Abercrombie & Fitch shares plunged 15% in early trading after CEO Fran Horowitz warned of an “increasingly uncertain environment” despite the company reporting strong financial results for its fiscal second quarter. The apparel retailer posted a 21% revenue increase to $1.13 billion, surpassing Wall Street expectations of $1.10 billion. Earnings per share were $2.50, also exceeding the anticipated $2.22.
The company’s impressive sales growth builds on the 16% rise it achieved in the same period last year. This momentum led Abercrombie to raise its full-year sales guidance from 10% growth to a 12-13% increase. However, the full-year outlook remains aligned with analyst estimates, partly due to the impact of one fewer fiscal week in 2024, which is expected to reduce holiday quarter sales by $80 million.

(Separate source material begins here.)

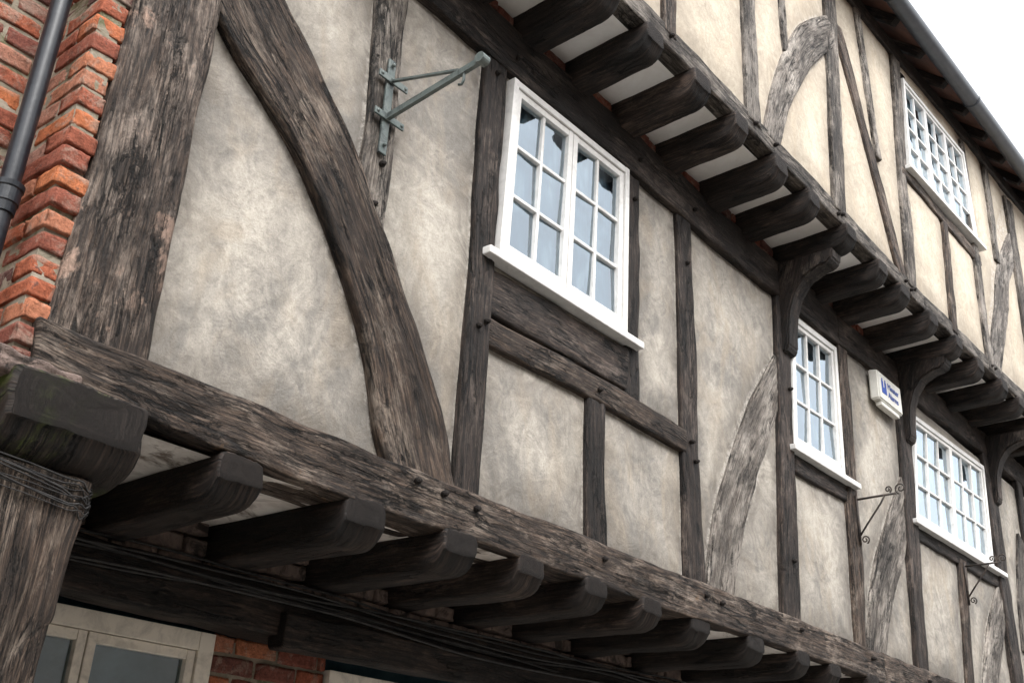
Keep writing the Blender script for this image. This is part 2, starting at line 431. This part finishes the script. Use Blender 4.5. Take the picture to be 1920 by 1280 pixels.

Horowitz, known for her optimism in navigating economic challenges, highlighted the company’s disciplined approach to inventory and expenses while executing its global strategy. “We are on track and confident in our goal to deliver sustainable, profitable growth this year, while making strategic long-term investments,” she stated.
Despite the strong quarterly performance, the market reacted to Horowitz’s caution regarding economic uncertainty, with shares—up nearly 89% year-to-date before the announcement—dropping significantly.
Abercrombie’s growth was driven by an 18% increase in same-store sales, bolstered by strong summer and back-to-school demand. The company also saw a 17% sales jump at its Hollister brand and a 16% rise in the Europe, Middle East, and Africa division.
Looking ahead, Abercrombie is focusing on international expansion and partnerships, including a collaboration with Haddad Brands to extend its Abercrombie Kids line to infant and toddler categories, aiming to diversify its channels and sustain growth.